**Given request:** Every line with the string "that" should be gathered.

##############################

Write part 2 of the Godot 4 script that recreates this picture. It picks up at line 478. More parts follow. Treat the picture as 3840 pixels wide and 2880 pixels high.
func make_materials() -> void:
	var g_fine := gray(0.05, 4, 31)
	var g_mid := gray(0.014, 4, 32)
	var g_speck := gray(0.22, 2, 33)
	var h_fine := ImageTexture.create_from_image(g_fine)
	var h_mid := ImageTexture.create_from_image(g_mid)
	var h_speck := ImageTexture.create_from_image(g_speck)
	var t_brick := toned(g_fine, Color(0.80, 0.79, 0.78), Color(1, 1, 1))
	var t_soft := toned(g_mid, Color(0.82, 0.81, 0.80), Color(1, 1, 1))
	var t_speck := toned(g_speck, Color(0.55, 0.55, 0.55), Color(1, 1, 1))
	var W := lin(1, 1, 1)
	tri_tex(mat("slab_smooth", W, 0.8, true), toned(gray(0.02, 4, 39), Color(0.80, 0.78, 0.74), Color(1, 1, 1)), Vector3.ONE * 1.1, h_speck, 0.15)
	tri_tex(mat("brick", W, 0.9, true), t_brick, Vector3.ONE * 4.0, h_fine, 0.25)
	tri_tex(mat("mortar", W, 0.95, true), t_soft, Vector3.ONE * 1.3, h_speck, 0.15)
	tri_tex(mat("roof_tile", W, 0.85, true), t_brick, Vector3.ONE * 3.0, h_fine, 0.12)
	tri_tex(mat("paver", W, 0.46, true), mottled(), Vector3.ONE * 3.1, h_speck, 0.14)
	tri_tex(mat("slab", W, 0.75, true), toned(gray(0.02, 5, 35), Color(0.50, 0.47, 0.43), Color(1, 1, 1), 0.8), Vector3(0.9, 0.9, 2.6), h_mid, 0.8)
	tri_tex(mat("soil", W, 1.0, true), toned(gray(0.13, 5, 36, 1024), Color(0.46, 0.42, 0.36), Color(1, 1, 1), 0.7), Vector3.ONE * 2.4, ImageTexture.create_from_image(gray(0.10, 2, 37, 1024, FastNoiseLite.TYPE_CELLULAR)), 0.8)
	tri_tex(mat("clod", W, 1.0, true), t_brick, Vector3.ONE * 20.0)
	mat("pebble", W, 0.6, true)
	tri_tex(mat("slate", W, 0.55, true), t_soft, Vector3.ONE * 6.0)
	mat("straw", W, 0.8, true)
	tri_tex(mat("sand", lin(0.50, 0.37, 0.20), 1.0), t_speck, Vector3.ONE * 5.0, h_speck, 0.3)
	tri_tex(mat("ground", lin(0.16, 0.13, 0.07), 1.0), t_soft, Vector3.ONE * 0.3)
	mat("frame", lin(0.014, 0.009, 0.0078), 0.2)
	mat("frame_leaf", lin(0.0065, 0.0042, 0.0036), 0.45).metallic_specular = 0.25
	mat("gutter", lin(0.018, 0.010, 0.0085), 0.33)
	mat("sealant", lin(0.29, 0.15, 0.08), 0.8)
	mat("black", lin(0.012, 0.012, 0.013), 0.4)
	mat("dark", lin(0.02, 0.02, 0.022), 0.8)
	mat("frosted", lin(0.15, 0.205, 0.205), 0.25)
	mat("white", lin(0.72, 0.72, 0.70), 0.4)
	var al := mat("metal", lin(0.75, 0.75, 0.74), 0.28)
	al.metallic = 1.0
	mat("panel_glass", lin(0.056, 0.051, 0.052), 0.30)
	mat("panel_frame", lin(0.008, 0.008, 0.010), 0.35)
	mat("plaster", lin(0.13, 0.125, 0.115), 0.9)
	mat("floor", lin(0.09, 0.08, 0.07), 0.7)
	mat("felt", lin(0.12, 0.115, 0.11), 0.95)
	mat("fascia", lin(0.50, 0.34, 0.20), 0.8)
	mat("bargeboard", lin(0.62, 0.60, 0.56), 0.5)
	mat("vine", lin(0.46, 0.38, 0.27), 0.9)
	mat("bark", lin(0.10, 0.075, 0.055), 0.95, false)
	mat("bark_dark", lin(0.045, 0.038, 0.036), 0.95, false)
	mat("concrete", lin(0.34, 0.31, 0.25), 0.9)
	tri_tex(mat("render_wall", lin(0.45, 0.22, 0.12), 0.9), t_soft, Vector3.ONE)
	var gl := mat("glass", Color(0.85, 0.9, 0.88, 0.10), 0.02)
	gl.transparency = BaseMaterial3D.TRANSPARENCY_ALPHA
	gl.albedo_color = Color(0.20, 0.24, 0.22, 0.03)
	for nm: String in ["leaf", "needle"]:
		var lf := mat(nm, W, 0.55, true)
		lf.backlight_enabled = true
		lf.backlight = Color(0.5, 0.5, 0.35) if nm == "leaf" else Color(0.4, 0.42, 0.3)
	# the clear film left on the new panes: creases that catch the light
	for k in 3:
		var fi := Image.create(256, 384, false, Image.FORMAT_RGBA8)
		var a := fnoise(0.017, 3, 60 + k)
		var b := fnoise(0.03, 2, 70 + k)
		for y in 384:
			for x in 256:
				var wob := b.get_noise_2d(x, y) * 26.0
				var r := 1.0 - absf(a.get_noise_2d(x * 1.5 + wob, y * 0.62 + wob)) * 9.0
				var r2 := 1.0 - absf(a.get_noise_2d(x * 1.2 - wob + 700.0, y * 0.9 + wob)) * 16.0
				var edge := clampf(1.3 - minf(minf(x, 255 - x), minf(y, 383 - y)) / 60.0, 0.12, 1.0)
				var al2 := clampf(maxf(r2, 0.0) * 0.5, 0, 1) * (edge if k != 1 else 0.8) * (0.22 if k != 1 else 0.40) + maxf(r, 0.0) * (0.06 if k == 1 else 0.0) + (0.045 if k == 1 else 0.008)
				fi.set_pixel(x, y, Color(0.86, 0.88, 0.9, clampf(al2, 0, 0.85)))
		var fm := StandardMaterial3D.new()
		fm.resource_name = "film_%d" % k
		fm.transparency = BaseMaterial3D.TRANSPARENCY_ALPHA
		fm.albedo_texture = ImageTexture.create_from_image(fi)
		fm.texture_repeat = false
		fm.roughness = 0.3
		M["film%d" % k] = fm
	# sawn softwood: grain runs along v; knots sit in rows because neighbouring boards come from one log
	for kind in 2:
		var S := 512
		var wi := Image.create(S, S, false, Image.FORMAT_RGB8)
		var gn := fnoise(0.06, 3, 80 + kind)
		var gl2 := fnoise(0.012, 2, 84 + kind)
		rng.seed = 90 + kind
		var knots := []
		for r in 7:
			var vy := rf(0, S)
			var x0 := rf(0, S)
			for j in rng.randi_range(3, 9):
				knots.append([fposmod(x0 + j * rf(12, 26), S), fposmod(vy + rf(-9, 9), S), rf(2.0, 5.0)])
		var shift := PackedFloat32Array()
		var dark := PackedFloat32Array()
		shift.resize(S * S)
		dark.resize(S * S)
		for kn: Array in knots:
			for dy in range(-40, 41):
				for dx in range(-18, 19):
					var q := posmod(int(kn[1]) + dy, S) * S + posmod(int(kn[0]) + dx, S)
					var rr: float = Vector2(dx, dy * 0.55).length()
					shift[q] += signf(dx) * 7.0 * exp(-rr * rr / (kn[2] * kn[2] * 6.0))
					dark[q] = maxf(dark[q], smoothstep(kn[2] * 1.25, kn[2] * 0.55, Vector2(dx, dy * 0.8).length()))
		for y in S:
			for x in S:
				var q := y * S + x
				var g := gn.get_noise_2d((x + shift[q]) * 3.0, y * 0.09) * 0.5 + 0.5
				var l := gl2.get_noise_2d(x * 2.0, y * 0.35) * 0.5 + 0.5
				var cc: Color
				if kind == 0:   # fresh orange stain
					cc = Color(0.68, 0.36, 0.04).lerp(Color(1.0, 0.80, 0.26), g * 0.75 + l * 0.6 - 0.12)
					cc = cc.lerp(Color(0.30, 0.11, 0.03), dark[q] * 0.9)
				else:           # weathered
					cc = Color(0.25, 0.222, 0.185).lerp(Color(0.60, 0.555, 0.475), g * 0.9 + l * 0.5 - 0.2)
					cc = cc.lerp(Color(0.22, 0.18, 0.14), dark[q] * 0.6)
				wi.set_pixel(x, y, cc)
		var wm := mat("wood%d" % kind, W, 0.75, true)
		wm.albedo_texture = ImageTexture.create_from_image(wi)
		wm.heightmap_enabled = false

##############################

**Output of the task:**
Write part 2 of the Godot 4 script that recreates this picture. It picks up at line 478. More parts follow. Treat the picture as 3840 pixels wide and 2880 pixels high.
	# the clear film left on the new panes: creases that catch the light